Here is a post I made about that encounter many Passovers ago..
Many years ago I attended an evangelical Christian church to view a showing on the life of Christ according to the gospel of Luke. I had been raised in a fairly strict Roman Catholic home, though I was not Christian at the time, and I did not know Jesus - at all. I was in a particularly hurting and broken state then, feeling like a total failure in my life and quite hopeless following, among other things, the breakdown of my marriage subsequent to multiple miscarriages, including the still birth of the child I had gotten married for. I had quit the church half my life-time before this. In fact I was quite set against organized religion, and could not be said to be partial to the Bible in any meaningful way, and yet I was curious to know Who Jesus was, even as I was running from God in rebellion and defiance. I consider myself to have been very lost at that time from my present perspective, but God knew exactly where I was.

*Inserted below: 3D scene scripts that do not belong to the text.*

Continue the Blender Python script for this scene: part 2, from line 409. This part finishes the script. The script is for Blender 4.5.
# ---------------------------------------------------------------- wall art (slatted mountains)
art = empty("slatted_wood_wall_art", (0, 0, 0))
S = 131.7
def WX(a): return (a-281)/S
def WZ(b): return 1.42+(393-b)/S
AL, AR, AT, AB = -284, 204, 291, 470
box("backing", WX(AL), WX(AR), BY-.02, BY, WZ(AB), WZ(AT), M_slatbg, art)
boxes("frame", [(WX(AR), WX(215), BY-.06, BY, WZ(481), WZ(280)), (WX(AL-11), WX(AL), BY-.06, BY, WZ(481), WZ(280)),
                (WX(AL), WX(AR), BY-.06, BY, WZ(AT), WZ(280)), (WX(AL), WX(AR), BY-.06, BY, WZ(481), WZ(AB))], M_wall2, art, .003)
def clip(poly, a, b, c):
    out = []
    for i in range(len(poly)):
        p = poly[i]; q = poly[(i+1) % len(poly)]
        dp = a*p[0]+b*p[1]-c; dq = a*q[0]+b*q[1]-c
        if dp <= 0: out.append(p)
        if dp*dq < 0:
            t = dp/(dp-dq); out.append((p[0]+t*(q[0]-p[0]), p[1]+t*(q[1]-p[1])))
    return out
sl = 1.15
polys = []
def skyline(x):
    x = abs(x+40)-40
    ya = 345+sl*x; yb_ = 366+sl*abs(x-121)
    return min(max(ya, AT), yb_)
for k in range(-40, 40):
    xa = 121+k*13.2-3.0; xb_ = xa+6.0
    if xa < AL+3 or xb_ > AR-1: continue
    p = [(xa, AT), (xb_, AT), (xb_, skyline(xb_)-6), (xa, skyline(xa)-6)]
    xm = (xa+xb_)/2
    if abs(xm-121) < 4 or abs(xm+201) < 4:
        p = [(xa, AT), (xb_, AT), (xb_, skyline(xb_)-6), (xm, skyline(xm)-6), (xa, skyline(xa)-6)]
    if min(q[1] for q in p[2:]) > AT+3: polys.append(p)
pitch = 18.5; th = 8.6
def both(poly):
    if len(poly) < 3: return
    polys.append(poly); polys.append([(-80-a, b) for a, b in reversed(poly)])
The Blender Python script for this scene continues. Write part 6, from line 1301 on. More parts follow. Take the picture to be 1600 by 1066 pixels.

During my short time at that church to see the movie (which was being shown in two parts over two Saturday evenings around Passover), and attend a couple of Sunday services, I experienced a Divine intervention/encounter which has become part of my personal testimony.
At some point after watching the movie, I experienced an entire body, mind, and soul experience of God's infilling, being bathed in the Light of His unconditional love and forgiveness for me, and all I had done, realizing all the ways I had messed up my life, all my failings, failures, and mistakes, was seen within His absolute knowledge and understanding of how and why I had become the person I was, illuminated in the Light of His unconditional love and total forgiveness. I felt the fullness, strength, and depth of His love so profoundly, I wept uncontrollably, because I also felt so broken and lost and beyond redemption... and most of all, I felt unworthy.
Though I cherished in my heart the experience of knowing I was loved and forgiven by God (which probably went a long way to saving my life at the time), I did not believe in "that" God, and went on my way from that life-saving experience thinking it was too bad it happened in a church. I had begun a spiritual seeking phase, and carried on in that for another fifteen years, until God once again revealed Himself to me and clearly called me out of what I was doing with another profound and earth-shattering divine intervention, which completely turned my world upside down. Still, even after that clear calling out, my stiff-necked stubbornness was so set against religion, the Bible, and Him, that it took another year following the calling out for me to lay down my opposition and fully surrender my life to Him.